Vasilisa Petrovna nasceu e cresceu em meio a segurança, encantamento e tranquila prosperidade de Lesnaya Zemlya, propriedade rural localizada a longínquos quilômetros de uma Moscou urbanizada e em verdadeiro processo de consolidação, dentro dos recortes histórico culturais daquela que hoje compreendemos como Rússia Medieval. Em meio ao orvalho delicadamente depositado nos verdes campos de sua residência, desvendando os segredos dos seres curiosos e inusitados que viviam na floresta, Vasya encontrou um mundo fantástico de contos de fadas. Exercitando a visão e ensinamentos transmitidos pela mãe que nunca conheceu, a garota demostrou o valor do folclore, das crenças transmitidas de geração para geração, da magia que existe e resiste ao longo de toda e qualquer transformação.

Não existem monstros no mundo, nem santos. Apenas tonalidades infinitas, escuras e claras, tecidas na mesma tapeçaria. O monstro de um homem é o benquisto de outro.

Vasilisa Petrovna interferiu na guerra lendária de Medved e Morozko. Foi prometida em casamento para um boiardo cruel e dolorosamente preconceituoso. Firmou amizade com o cavalo mais adorável e fiel que este mundo já encontrou. Enfrentou os questionamentos de uma religião crescente e a perseguição de um padre em busca de poder. Garantiu a força, vida e resistência do domovoy de sua família, mas de tantas outras também. Viu seu pai oferecer a vida em troca de seu futuro. Se deixou encantar pelas ruas, pessoas e construções de Moscou. Acompanhou sua irmã enquanto casava com um príncipe, seu irmão enquanto se tornava padre e conselheiro do grão-príncipe Dimitri, sua sobrinha enquanto deslocava o véu que cobre o mundo mágico e humano.

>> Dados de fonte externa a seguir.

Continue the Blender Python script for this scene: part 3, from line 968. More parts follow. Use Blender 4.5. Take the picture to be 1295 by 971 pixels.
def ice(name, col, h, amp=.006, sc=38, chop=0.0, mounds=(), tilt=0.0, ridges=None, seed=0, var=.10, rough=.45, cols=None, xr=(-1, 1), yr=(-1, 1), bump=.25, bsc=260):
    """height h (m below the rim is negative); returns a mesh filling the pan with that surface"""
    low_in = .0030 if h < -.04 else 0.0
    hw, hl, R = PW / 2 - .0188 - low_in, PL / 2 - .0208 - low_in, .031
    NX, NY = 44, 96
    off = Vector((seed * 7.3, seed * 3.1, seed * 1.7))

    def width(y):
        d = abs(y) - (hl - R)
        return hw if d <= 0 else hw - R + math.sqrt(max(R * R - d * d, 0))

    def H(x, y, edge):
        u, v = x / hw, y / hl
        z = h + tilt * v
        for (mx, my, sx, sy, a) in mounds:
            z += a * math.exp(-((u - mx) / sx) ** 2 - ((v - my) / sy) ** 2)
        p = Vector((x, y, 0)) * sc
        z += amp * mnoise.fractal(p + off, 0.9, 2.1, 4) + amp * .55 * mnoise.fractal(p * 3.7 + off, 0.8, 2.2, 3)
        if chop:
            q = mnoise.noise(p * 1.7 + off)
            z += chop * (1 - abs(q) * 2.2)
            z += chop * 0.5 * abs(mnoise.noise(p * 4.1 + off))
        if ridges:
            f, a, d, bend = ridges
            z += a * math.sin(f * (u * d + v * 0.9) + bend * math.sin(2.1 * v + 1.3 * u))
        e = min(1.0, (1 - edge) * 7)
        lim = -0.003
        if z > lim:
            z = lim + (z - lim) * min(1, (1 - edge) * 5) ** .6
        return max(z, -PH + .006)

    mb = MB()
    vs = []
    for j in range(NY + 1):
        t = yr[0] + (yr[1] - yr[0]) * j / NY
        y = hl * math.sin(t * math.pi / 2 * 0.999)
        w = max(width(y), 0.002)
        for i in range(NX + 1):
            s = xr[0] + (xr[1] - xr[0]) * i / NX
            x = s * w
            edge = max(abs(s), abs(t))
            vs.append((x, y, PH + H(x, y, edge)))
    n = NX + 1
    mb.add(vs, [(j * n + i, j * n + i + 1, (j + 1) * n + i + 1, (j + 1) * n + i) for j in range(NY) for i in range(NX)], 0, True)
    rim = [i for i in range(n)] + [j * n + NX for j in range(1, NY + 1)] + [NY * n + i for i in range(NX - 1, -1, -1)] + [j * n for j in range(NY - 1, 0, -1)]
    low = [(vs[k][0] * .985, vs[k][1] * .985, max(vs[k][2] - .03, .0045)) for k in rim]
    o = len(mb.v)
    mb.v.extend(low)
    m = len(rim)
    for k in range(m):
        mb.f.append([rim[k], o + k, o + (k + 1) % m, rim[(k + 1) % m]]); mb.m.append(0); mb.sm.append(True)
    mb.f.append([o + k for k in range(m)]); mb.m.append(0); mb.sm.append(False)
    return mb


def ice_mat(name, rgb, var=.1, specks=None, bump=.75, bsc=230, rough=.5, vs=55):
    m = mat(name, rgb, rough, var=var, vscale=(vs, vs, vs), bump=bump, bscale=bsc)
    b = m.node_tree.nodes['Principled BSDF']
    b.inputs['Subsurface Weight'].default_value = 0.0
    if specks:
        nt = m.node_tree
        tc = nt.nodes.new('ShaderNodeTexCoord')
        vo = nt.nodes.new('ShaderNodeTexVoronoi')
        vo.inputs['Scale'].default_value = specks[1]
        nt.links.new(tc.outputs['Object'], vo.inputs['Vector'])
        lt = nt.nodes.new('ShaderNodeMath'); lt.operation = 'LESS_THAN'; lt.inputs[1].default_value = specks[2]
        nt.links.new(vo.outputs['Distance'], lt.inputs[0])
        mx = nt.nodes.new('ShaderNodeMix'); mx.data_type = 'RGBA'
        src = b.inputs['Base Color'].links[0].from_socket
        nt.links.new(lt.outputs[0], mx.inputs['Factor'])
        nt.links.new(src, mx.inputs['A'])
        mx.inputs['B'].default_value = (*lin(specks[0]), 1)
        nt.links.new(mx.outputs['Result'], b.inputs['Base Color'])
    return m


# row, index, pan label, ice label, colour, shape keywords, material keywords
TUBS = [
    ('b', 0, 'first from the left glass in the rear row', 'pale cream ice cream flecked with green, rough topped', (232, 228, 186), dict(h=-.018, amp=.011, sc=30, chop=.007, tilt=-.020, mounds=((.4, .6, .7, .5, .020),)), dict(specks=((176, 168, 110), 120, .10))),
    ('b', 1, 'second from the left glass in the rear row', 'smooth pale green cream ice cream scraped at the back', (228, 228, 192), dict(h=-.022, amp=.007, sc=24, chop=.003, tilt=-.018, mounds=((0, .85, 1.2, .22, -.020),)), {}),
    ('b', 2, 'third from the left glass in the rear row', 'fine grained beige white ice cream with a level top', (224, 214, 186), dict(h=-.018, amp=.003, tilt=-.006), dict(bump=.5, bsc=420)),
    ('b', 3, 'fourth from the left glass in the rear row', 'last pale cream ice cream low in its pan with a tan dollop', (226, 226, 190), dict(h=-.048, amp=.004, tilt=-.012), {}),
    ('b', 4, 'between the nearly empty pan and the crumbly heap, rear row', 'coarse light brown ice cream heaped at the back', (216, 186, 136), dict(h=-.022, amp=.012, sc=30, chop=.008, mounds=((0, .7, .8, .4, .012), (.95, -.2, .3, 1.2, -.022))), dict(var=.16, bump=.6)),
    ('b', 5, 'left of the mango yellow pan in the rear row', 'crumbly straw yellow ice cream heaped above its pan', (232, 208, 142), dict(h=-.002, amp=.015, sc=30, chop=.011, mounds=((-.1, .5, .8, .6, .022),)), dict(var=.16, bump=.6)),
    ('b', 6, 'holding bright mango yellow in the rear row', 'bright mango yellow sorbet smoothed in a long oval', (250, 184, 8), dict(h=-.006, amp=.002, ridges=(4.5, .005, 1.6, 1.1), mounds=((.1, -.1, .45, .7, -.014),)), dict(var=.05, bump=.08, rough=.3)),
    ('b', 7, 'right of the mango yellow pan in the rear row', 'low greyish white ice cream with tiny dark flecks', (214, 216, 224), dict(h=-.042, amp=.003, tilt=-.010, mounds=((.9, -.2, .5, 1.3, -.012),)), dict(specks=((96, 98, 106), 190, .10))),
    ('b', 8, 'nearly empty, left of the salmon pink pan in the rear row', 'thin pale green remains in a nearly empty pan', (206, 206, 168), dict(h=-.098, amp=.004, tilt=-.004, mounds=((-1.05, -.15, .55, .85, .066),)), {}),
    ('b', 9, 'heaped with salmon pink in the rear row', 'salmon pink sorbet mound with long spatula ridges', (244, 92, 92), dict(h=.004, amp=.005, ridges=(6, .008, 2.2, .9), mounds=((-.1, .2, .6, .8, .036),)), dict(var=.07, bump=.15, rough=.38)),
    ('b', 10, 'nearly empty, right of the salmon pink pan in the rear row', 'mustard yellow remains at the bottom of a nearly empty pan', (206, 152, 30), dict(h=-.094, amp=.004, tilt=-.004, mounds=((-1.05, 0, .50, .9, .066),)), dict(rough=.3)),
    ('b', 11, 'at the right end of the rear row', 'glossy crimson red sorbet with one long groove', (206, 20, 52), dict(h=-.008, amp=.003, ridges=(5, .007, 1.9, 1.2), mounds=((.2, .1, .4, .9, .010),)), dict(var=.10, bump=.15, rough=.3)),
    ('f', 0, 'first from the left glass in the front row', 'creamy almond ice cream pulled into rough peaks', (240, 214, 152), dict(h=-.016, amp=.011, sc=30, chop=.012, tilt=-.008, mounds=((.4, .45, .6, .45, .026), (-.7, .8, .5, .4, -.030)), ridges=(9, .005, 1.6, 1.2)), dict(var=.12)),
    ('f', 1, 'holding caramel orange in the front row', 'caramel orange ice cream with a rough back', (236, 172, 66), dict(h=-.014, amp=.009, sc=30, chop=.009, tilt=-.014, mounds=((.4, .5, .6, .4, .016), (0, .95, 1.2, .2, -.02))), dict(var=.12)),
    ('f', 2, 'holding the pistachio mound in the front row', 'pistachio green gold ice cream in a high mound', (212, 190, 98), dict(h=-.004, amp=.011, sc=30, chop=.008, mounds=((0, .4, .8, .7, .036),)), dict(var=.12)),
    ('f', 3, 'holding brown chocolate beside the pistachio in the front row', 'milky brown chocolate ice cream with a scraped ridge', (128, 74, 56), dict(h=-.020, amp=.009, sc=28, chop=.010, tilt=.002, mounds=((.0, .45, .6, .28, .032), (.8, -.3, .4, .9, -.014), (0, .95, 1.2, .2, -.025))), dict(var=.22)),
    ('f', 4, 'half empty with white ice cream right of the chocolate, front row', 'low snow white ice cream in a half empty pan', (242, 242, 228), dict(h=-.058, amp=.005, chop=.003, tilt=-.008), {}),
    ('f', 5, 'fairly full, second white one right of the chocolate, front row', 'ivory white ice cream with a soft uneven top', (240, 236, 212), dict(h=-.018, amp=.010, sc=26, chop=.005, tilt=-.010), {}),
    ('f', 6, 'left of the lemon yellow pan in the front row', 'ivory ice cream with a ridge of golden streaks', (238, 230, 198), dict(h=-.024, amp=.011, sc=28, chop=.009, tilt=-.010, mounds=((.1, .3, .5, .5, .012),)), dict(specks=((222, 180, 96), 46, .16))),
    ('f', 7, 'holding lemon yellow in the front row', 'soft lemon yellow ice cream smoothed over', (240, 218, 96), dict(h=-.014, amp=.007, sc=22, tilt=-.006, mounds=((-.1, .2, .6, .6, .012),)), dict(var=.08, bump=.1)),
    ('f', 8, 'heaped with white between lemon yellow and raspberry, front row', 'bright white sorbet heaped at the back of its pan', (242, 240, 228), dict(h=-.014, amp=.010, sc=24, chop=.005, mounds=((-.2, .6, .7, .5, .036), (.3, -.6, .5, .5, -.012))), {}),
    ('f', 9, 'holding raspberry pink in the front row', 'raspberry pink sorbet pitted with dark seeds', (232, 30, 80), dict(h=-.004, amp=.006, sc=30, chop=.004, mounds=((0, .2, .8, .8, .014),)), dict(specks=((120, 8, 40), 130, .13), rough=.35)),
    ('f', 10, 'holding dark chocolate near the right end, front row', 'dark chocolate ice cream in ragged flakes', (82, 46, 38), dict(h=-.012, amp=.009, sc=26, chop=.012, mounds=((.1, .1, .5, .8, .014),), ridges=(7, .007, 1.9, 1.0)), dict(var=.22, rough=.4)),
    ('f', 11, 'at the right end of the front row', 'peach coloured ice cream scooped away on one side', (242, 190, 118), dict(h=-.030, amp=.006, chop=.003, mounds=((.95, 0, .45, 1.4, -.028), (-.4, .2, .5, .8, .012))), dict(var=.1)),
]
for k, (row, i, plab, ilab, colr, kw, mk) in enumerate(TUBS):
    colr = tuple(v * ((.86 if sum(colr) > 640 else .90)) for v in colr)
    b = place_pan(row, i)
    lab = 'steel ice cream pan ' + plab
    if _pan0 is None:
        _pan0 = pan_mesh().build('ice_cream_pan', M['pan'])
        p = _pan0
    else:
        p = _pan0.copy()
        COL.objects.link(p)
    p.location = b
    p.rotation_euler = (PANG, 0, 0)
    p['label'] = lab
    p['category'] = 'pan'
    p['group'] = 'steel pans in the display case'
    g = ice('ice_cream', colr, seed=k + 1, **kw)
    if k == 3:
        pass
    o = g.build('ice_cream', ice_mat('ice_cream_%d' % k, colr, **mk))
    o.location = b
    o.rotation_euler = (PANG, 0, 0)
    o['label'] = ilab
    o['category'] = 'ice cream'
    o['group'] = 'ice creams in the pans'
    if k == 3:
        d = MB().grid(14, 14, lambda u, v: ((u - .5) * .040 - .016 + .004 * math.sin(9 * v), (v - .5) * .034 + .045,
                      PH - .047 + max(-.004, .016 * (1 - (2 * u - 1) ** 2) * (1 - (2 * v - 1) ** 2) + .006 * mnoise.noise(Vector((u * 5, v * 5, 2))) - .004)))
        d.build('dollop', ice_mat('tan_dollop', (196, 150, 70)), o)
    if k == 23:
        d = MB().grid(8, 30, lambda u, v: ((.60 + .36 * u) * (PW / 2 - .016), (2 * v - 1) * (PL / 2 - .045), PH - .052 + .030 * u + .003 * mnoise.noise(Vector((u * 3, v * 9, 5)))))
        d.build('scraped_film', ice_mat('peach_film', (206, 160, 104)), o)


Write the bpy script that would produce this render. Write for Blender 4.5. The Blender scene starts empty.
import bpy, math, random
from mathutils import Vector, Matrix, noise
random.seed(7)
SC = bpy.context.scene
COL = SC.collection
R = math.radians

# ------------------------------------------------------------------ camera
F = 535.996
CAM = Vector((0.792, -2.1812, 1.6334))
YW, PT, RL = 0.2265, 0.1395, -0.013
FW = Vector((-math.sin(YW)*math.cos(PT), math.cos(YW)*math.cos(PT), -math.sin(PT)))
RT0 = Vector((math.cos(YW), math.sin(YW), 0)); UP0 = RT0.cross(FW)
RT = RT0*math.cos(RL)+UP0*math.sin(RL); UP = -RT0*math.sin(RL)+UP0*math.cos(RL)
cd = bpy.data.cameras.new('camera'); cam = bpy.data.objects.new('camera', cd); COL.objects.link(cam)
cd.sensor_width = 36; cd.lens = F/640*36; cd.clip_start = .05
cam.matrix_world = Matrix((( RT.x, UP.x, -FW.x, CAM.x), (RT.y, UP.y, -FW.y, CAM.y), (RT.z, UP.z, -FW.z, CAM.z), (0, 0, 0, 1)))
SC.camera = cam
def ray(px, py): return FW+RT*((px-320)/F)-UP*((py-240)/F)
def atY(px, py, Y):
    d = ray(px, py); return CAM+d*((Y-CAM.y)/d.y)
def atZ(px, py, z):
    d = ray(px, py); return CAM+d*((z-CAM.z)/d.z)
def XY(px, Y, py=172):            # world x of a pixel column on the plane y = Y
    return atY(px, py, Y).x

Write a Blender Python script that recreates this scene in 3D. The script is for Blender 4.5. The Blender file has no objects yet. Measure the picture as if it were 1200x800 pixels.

Em suas crenças, em sua coragem, valentia, amor e empatia, Vasya derreteu o coração do Rei do Inverno, derrotou um feiticeiro imortal, amordaçou o Urso do Caos, instigou a ira do descrente padre Konstantin e libertou um pássaro de fogo… agora, em todas as suas boas intenções, mal-entendidos, encantamento e persistência, ela enfrenta as consequências de suas ações, a inquisição dos homens, a desconfiança do mundo mágico, a crescente presença da guerra, mas também a oportunidade de firmar um mundo onde pessoas comuns, religiosos e seres mágicos sejam capazes de viver harmoniosa e tranquilamente em seus domínios, em suas crenças e em suas curiosas relações uns para com os outros.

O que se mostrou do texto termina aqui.